Since it’s the last day of 2023, this might be a good place to put some goals, resolutions, whatever I want. This is my blog, and I’m still unclogging. I haven’t written a blog all year, either. That “nobody cares” voice inside my has been strong, but I have to shut it up somehow. Why cares if no one cares? I’m going to write what I want; it’s my blog.
So, first thing’s first: I want to get my pirate festival book, SCALLYWAG, ready for submission. This is a multi-part goal, because it means drafting, editing, sending to my agent, editing again, and maybe editing again. And editing more. But I can’t edit a blank page, so a whole draft is the main thing.
Next, I have a few other ideas! A little middle grade, a little short stories, maybe a novella. I want to do a rough draft of one of those. That will involve an outline so add that to the list.
Finally, I want to have more fun. Paint cute things on my walls, sew some clothes (getting a sewing machine is on the list), fix things instead of buying new ones, when I can. I want to visit more museums (museums are a blog topic for a later date), eat at local restaurants, and spend much much less time on social media. Social media has sapped more time from my life than anything else, and while it was instrumental in the beginning of my writing career, it’s not serving me anymore.

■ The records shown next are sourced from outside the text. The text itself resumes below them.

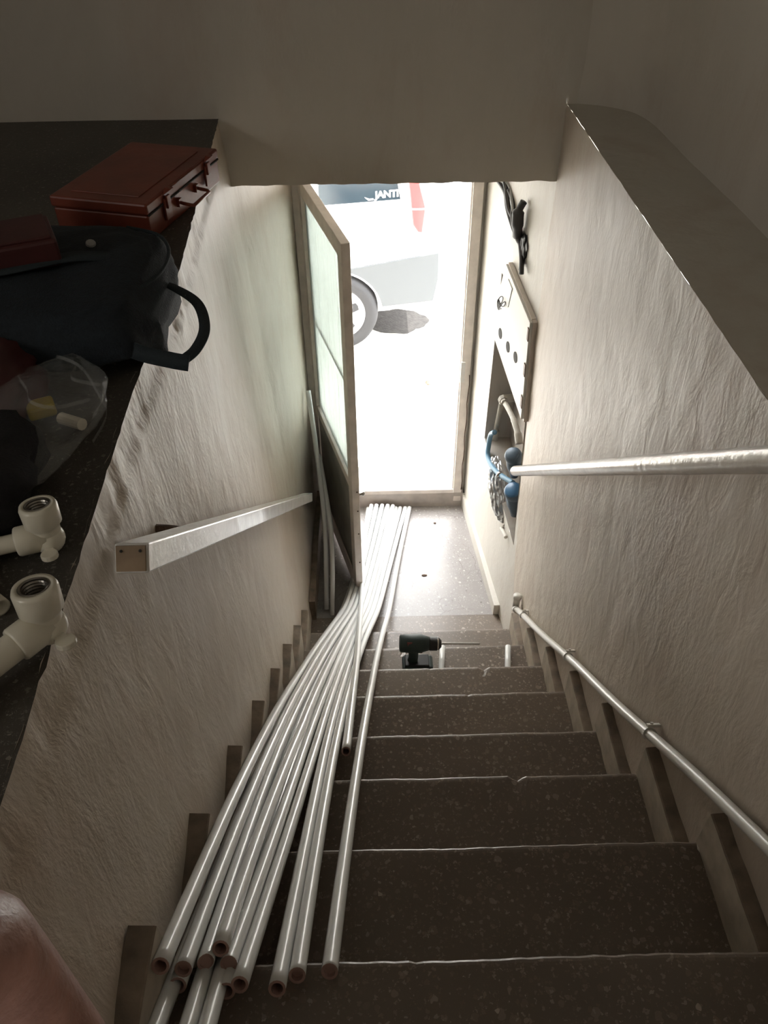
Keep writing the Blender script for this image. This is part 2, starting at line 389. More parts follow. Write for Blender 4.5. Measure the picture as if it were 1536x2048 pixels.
# wall above the passage, passage ceiling
bm = NB()
def fu(u, v):
    x = -3.2 + 4.3*u; z = 2.155 + 2.9*v
    return (x, 0.10 + 0.004*fnoise(x, z, 4, 4.0), z + (0.004*fnoise(x, 0, 2, 18.0) if v == 0 else 0))
grid(bm, 300, 60, fu)
box(bm, (-1.05, 0.50, 3.60), (4.3, 0.79, 2.88))
obj('wall_front_upper', bm, M['wall_up'], smooth=False, kind='structure')

# street wall with the door opening
bm = NB()
box(bm, (-1.77, 1.0, 1.2), (2.88, 0.24, 2.8)); box(bm, (1.01, 1.0, 1.2), (1.00, 0.24, 2.8))
box(bm, (0.09, 1.0, 2.30), (0.84, 0.24, 0.62)); box(bm, (-1.0, 1.0, 4.0), (5, 0.24, 3.2))
obj('wall_street', bm, M['passage'], kind='structure')

# right ledge and the wall behind it, with a soft plastered corner
bm = NB()
def fe(u, v):
    Y = -5.8 + 5.95*v
    return (0.65 + 0.32*u, Y, 2.40 + 0.0015*fnoise(u, Y, 1, 6.0) + (0.003*fnoise(0, Y, 2, 22.0) if u == 0 else 0))
grid(bm, 6, 260, fe); obj('trim_1', bm, M['wall_up'], kind='structure')
plan = [(0.60, 0.125), (0.67, 0.106), (0.75, 0.072), (0.825, 0.01), (0.855, -0.06), (0.868, -0.16), (0.875, -0.4), (0.895, -1.0), (0.90, -2.0), (0.90, -5.8)]
pl = spline([(a, b_, 0) for a, b_ in plan], 6)
bm = NB()
def fc_(u, v):
    i = min(int(round(u*(len(pl)-1))), len(pl)-1); p = pl[i]
    zz = 2.395 + 2.7*v
    return (p.x + 0.004*fnoise(p.y, zz, 8, 3.0), p.y, zz)
grid(bm, len(pl)-1, 60, fc_); obj('wall_right_upper', bm, M['wall_up'], smooth=True, kind='structure')

# hall: floor slab beside the stair, far walls, ceiling
bm = NB()
def fh(u, v):
    Y = -5.8 + 5.92*v; xe = XL(max(Y, -3.6), ZH) + 0.004*fnoise(Y, 0, 5, 30.0)
    return (xe*(u) + (-3.1)*(1-u), Y, ZH)
grid(bm, 8, 300, fh); box(bm, (0.2, -4.55, ZH-0.06), (1.5, 2.5, 0.12))
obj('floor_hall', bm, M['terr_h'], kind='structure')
bm = NB(); box(bm, (-3.15, -2.8, 3.7), (0.1, 6.2, 2.9)); obj('wall_hall_left', bm, M['wall_up'], kind='structure')
bm = NB(); box(bm, (-1.1, -5.85, 3.7), (4.2, 0.1, 2.9)); obj('wall_hall_back', bm, M['wall_up'], kind='structure')
bm = NB(); box(bm, (-1.1, -2.5, 5.1), (4.3, 6.9, 0.1)); obj('ceiling', bm, M['wall_up'], kind='structure')

# landing floor, threshold
bm = NB(); box(bm, (0.12, 0.430, -0.05), (1.20, 0.86, 0.10)); obj('floor_landing', bm, M['terr_l'], kind='structure')
bm = NB()
def ft(u, v): return None
prism(bm, [(-0.34, 0.85, 0), (-0.34, 0.846, 0.105), (-0.34, 0.858, 0.12), (-0.34, 1.13, 0.115), (-0.34, 1.13, 0)], (0.86, 0, 0))
obj('trim_2', bm, M['slab'], kind='structure')

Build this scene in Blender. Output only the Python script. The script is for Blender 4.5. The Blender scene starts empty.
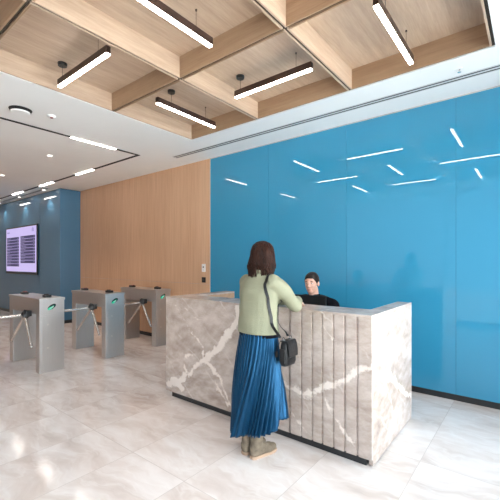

It’s tanking my mental health, and my time to do things like read or write or anything.
If all goes to plan, you’ll see me less on places like Threads and Instagram (I quit Twitter but left my account up), but I’ll have more words for everyone, and more adventures and fulfillment for myself.
To anyone reading this: thank you! I hope you have a prosperous and beautiful new year. I hope you see art that makes you feel, and spend time in places you find peace in 2024.